[START]

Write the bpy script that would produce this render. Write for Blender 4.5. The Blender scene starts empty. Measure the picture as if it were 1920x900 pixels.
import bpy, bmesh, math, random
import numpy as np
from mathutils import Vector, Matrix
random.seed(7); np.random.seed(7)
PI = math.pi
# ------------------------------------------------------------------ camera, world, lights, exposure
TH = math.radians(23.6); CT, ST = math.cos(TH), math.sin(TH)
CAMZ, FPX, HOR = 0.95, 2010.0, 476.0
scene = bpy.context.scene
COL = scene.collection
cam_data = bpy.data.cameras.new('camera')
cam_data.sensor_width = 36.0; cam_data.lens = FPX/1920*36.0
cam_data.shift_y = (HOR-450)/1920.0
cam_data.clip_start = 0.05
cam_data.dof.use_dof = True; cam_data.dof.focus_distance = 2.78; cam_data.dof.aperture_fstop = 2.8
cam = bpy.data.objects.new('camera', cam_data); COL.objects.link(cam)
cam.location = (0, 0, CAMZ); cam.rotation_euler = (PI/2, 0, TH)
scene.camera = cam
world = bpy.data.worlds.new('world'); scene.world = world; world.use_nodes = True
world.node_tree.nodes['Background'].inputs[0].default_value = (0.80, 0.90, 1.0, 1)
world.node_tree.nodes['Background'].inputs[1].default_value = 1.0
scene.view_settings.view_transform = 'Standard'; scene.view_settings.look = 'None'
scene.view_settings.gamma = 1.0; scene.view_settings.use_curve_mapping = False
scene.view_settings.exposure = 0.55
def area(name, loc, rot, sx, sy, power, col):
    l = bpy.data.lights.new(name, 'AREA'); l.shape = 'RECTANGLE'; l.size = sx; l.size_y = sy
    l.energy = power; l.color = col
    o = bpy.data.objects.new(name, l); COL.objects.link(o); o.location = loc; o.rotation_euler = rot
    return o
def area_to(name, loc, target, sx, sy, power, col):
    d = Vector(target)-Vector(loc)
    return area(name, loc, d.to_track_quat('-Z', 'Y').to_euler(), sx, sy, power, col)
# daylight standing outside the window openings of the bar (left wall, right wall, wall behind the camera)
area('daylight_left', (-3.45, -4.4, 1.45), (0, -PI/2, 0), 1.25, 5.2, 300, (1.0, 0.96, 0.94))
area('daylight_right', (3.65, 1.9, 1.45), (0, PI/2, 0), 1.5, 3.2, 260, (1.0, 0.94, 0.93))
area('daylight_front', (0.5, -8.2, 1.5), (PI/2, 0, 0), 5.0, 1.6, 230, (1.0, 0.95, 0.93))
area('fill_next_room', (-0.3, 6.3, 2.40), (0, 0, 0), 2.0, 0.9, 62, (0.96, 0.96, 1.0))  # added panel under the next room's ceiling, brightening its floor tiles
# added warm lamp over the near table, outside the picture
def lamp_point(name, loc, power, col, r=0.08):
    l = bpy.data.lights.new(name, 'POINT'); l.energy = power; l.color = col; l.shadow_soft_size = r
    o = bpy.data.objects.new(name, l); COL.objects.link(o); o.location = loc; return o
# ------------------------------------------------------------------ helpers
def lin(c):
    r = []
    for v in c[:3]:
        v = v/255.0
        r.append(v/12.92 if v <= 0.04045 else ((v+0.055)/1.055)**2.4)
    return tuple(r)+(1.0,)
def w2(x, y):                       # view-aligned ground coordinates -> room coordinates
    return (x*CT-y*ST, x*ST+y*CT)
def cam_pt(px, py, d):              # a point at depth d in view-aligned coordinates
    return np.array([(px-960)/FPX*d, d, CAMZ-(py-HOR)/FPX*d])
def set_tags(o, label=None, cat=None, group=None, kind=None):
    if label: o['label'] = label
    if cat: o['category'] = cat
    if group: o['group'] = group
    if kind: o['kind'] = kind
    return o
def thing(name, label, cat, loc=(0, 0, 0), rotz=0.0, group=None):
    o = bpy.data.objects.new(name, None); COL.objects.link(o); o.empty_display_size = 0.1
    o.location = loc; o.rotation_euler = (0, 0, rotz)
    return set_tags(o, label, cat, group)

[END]

» **PROBLEM STATEMENT**:
Working from the material above, retype it in its entirety without change.

» **ANSWER FOR THE TASK**:
Write the bpy script that would produce this render. Write for Blender 4.5. The Blender scene starts empty. Measure the picture as if it were 1920x900 pixels.
import bpy, bmesh, math, random
import numpy as np
from mathutils import Vector, Matrix
random.seed(7); np.random.seed(7)
PI = math.pi
# ------------------------------------------------------------------ camera, world, lights, exposure
TH = math.radians(23.6); CT, ST = math.cos(TH), math.sin(TH)
CAMZ, FPX, HOR = 0.95, 2010.0, 476.0
scene = bpy.context.scene
COL = scene.collection
cam_data = bpy.data.cameras.new('camera')
cam_data.sensor_width = 36.0; cam_data.lens = FPX/1920*36.0
cam_data.shift_y = (HOR-450)/1920.0
cam_data.clip_start = 0.05
cam_data.dof.use_dof = True; cam_data.dof.focus_distance = 2.78; cam_data.dof.aperture_fstop = 2.8
cam = bpy.data.objects.new('camera', cam_data); COL.objects.link(cam)
cam.location = (0, 0, CAMZ); cam.rotation_euler = (PI/2, 0, TH)
scene.camera = cam
world = bpy.data.worlds.new('world'); scene.world = world; world.use_nodes = True
world.node_tree.nodes['Background'].inputs[0].default_value = (0.80, 0.90, 1.0, 1)
world.node_tree.nodes['Background'].inputs[1].default_value = 1.0
scene.view_settings.view_transform = 'Standard'; scene.view_settings.look = 'None'
scene.view_settings.gamma = 1.0; scene.view_settings.use_curve_mapping = False
scene.view_settings.exposure = 0.55
def area(name, loc, rot, sx, sy, power, col):
    l = bpy.data.lights.new(name, 'AREA'); l.shape = 'RECTANGLE'; l.size = sx; l.size_y = sy
    l.energy = power; l.color = col
    o = bpy.data.objects.new(name, l); COL.objects.link(o); o.location = loc; o.rotation_euler = rot
    return o
def area_to(name, loc, target, sx, sy, power, col):
    d = Vector(target)-Vector(loc)
    return area(name, loc, d.to_track_quat('-Z', 'Y').to_euler(), sx, sy, power, col)
# daylight standing outside the window openings of the bar (left wall, right wall, wall behind the camera)
area('daylight_left', (-3.45, -4.4, 1.45), (0, -PI/2, 0), 1.25, 5.2, 300, (1.0, 0.96, 0.94))
area('daylight_right', (3.65, 1.9, 1.45), (0, PI/2, 0), 1.5, 3.2, 260, (1.0, 0.94, 0.93))
area('daylight_front', (0.5, -8.2, 1.5), (PI/2, 0, 0), 5.0, 1.6, 230, (1.0, 0.95, 0.93))
area('fill_next_room', (-0.3, 6.3, 2.40), (0, 0, 0), 2.0, 0.9, 62, (0.96, 0.96, 1.0))  # added panel under the next room's ceiling, brightening its floor tiles
# added warm lamp over the near table, outside the picture
def lamp_point(name, loc, power, col, r=0.08):
    l = bpy.data.lights.new(name, 'POINT'); l.energy = power; l.color = col; l.shadow_soft_size = r
    o = bpy.data.objects.new(name, l); COL.objects.link(o); o.location = loc; return o
# ------------------------------------------------------------------ helpers
def lin(c):
    r = []
    for v in c[:3]:
        v = v/255.0
        r.append(v/12.92 if v <= 0.04045 else ((v+0.055)/1.055)**2.4)
    return tuple(r)+(1.0,)
def w2(x, y):                       # view-aligned ground coordinates -> room coordinates
    return (x*CT-y*ST, x*ST+y*CT)
def cam_pt(px, py, d):              # a point at depth d in view-aligned coordinates
    return np.array([(px-960)/FPX*d, d, CAMZ-(py-HOR)/FPX*d])
def set_tags(o, label=None, cat=None, group=None, kind=None):
    if label: o['label'] = label
    if cat: o['category'] = cat
    if group: o['group'] = group
    if kind: o['kind'] = kind
    return o
def thing(name, label, cat, loc=(0, 0, 0), rotz=0.0, group=None):
    o = bpy.data.objects.new(name, None); COL.objects.link(o); o.empty_display_size = 0.1
    o.location = loc; o.rotation_euler = (0, 0, rotz)
    return set_tags(o, label, cat, group)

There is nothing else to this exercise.